▶ [Supplied material]
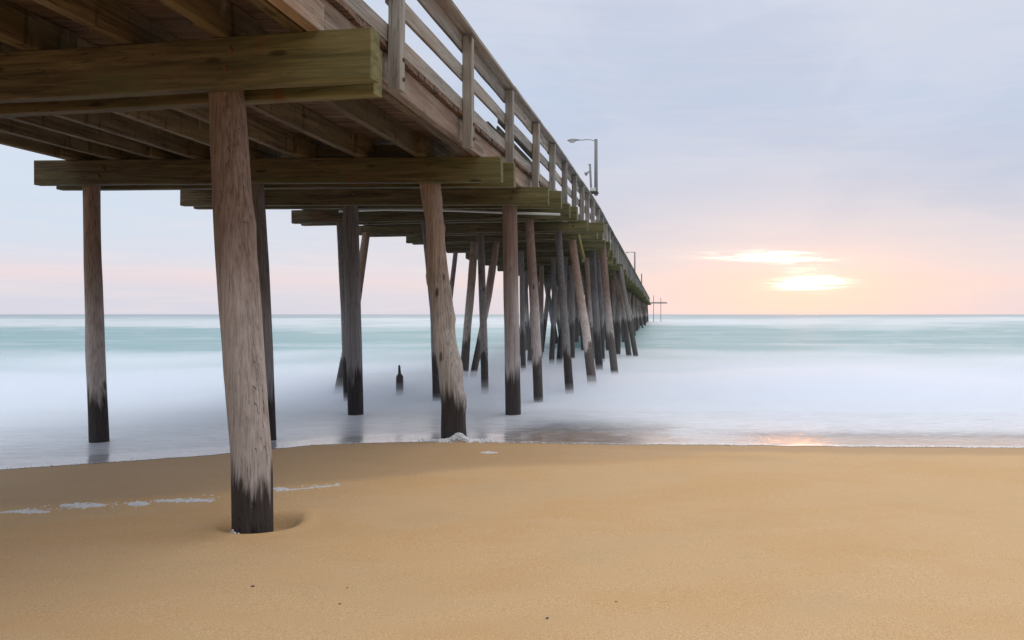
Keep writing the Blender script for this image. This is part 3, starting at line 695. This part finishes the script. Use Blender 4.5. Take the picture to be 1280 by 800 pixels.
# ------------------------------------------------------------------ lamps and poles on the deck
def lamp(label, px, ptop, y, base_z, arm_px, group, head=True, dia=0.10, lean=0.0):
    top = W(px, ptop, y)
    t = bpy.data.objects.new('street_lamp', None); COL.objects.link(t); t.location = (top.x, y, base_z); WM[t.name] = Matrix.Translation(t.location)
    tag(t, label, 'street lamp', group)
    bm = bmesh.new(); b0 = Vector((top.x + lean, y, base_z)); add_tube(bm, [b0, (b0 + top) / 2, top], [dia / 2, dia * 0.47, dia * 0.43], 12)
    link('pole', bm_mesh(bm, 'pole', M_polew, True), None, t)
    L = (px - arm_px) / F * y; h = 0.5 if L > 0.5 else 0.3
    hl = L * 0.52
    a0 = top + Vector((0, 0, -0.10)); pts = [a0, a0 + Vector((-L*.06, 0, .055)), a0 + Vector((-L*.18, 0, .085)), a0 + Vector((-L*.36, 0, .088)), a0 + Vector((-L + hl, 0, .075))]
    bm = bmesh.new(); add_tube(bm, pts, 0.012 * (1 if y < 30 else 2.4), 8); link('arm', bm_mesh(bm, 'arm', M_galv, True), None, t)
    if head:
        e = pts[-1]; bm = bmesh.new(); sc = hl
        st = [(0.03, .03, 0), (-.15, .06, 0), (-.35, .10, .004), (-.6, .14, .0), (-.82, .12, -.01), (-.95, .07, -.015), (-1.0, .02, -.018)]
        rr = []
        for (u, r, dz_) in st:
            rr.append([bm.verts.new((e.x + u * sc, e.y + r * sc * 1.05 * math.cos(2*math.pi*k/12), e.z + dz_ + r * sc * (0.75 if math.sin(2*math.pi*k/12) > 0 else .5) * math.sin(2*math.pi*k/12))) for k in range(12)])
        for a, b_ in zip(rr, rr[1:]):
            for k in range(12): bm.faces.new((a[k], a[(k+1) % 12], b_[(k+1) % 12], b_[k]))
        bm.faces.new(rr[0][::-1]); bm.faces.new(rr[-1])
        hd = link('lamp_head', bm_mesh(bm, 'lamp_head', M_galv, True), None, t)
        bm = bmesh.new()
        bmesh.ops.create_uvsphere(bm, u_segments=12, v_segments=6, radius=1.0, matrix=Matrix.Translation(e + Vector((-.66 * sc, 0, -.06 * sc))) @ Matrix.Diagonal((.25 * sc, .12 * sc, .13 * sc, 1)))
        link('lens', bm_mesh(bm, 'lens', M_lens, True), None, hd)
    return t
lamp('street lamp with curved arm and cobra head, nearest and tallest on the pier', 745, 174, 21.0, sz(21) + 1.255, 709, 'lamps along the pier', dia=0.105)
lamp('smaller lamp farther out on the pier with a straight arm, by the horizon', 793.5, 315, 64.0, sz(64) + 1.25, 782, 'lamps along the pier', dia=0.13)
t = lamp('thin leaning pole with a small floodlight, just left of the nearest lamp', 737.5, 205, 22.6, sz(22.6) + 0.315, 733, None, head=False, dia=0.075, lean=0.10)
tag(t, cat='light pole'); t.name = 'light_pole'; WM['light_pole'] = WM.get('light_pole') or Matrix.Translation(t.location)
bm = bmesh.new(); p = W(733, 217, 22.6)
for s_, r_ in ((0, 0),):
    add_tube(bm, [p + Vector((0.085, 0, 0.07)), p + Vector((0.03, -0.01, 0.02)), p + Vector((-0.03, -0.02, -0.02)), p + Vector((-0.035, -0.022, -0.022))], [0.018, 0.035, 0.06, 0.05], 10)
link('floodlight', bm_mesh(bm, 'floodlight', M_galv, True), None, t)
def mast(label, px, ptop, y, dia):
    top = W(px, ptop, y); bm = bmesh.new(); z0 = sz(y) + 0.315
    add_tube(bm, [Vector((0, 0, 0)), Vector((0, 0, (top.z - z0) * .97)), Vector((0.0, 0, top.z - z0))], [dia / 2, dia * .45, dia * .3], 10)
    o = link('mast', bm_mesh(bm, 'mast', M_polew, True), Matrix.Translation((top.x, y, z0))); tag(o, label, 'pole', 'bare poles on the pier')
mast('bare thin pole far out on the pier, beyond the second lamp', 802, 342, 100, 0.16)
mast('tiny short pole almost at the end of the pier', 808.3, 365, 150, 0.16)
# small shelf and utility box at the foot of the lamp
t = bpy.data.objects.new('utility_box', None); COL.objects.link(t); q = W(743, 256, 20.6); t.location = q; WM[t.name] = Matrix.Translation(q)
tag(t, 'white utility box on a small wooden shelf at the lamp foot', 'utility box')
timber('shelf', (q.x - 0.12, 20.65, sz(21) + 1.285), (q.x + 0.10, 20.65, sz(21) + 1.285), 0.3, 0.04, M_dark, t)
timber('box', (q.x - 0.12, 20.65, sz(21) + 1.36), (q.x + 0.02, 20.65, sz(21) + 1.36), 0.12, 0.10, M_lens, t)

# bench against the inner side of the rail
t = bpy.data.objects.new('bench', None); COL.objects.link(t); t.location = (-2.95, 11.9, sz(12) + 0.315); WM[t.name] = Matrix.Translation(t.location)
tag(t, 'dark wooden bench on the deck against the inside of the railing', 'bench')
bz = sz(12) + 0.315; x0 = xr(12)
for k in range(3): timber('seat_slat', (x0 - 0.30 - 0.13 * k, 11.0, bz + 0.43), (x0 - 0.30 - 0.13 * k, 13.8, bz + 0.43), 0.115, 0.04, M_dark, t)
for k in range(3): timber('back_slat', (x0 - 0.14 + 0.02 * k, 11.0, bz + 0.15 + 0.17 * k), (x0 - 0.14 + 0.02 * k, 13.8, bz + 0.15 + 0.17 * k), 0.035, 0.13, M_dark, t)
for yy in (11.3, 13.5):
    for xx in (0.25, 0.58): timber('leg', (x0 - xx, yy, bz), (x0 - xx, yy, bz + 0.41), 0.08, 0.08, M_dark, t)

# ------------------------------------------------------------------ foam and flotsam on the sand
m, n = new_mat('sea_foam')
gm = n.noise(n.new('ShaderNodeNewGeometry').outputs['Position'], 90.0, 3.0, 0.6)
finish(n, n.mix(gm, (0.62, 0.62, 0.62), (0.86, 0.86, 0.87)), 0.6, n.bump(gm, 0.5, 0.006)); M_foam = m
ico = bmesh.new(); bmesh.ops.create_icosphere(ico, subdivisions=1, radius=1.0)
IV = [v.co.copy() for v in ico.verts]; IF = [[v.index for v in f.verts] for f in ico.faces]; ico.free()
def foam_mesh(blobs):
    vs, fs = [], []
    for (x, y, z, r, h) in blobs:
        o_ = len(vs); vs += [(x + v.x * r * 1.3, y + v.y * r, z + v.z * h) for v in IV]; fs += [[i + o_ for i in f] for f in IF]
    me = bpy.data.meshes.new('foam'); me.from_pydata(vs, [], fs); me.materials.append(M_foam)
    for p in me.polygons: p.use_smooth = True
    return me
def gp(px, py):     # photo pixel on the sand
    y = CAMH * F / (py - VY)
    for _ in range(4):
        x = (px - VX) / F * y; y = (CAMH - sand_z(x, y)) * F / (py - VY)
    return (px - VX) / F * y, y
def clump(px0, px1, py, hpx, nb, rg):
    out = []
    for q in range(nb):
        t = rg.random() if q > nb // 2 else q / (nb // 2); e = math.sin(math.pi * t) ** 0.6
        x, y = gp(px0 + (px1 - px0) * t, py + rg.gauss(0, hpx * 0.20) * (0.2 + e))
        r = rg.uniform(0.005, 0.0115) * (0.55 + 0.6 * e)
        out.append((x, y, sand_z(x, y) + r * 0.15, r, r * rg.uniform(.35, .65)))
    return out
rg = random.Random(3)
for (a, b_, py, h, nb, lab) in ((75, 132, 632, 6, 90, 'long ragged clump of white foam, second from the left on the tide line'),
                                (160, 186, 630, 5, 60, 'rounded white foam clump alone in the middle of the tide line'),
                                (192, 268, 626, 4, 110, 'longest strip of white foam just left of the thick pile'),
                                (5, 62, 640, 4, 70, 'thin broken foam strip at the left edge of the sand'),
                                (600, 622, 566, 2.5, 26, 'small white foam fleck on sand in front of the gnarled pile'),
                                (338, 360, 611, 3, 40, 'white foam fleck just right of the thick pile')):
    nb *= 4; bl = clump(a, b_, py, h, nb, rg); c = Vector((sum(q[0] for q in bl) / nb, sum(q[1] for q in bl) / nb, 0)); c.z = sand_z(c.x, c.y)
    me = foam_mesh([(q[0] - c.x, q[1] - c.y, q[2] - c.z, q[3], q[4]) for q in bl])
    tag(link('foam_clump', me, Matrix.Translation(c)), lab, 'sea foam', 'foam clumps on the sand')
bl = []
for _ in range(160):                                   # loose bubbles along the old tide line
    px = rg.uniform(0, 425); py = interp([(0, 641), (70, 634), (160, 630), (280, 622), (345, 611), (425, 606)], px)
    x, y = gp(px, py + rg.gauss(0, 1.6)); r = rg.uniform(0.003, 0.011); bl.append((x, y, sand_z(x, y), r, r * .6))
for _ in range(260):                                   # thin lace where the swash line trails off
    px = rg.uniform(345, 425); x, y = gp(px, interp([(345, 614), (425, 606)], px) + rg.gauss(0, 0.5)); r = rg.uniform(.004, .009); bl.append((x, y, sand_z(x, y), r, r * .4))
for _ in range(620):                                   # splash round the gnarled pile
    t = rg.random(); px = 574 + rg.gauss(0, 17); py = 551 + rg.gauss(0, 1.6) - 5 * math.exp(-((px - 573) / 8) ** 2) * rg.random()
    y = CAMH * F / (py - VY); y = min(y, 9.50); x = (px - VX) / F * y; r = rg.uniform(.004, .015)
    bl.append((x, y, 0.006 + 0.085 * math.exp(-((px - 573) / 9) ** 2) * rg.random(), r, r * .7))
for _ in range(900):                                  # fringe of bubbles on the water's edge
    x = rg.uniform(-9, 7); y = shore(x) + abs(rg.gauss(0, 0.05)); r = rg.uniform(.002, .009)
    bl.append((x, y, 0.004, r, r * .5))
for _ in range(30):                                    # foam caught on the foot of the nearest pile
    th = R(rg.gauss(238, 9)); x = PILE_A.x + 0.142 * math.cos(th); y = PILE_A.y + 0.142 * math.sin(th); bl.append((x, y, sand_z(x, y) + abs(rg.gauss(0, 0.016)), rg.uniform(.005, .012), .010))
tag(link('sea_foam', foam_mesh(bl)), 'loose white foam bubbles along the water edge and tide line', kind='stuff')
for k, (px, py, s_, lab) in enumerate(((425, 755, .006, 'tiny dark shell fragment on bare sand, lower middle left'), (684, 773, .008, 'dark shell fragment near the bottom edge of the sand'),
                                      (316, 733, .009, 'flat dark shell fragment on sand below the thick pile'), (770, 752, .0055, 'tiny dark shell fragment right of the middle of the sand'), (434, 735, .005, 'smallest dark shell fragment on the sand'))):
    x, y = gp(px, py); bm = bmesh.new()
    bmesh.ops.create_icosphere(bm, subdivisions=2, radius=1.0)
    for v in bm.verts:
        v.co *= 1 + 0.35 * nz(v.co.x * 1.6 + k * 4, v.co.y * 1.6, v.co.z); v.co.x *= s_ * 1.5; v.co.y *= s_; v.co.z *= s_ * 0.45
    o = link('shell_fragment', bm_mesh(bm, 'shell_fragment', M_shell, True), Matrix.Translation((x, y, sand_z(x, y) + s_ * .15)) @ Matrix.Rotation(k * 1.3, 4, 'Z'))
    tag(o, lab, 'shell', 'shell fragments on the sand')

---

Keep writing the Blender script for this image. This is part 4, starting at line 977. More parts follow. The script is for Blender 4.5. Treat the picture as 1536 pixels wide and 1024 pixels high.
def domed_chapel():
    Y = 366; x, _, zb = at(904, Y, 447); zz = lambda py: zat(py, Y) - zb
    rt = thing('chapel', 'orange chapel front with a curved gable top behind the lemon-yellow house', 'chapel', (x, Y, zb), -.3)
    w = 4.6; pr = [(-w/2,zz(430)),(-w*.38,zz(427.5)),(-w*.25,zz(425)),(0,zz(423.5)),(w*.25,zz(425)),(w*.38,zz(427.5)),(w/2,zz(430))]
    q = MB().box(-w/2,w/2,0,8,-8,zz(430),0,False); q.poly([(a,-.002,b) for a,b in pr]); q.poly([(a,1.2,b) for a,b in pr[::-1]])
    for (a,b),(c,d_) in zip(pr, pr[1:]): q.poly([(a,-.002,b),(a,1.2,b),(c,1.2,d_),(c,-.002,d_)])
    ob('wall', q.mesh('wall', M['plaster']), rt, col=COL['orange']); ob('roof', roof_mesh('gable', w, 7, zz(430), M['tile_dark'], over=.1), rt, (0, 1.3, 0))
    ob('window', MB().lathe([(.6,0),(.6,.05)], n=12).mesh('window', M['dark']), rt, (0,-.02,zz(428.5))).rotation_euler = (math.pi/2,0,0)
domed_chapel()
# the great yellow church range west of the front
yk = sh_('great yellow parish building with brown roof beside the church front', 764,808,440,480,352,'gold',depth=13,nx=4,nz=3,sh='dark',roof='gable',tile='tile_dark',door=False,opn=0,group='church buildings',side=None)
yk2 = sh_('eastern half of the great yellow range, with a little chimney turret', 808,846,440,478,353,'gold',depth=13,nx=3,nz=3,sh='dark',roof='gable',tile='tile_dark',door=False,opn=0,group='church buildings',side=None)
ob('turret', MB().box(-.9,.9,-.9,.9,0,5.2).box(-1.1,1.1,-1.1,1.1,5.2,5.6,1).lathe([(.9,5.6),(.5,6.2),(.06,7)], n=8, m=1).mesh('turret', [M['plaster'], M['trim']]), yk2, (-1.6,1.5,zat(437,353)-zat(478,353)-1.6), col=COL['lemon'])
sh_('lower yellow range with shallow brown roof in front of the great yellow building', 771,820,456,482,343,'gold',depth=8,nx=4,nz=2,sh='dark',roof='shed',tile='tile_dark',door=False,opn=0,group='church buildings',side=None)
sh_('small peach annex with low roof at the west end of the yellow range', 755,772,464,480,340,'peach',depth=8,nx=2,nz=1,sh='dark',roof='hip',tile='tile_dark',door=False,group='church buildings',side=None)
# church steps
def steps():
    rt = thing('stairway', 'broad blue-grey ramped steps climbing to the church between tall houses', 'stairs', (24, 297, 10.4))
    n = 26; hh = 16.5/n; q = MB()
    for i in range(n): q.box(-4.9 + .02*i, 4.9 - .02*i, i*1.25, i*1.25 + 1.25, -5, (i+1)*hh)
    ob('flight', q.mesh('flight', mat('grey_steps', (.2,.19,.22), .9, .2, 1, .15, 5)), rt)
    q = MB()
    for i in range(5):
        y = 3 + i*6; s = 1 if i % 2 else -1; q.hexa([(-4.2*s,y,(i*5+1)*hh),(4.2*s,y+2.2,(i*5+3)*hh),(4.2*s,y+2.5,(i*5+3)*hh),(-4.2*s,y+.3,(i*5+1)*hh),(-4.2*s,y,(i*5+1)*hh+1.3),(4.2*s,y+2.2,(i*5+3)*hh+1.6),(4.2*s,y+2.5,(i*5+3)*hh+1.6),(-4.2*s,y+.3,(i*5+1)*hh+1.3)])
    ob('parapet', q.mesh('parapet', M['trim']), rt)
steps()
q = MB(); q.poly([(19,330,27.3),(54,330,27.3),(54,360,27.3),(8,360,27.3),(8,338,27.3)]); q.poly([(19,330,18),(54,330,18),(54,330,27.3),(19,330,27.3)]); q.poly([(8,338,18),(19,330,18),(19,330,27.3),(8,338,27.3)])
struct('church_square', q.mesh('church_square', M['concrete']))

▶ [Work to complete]
Read the entries and select each line where the word "picture" is found.

▶ [Output of the exercise]
Keep writing the Blender script for this image. This is part 3, starting at line 695. This part finishes the script. Use Blender 4.5. Take the picture to be 1280 by 800 pixels.
Keep writing the Blender script for this image. This is part 4, starting at line 977. More parts follow. The script is for Blender 4.5. Treat the picture as 1536 pixels wide and 1024 pixels high.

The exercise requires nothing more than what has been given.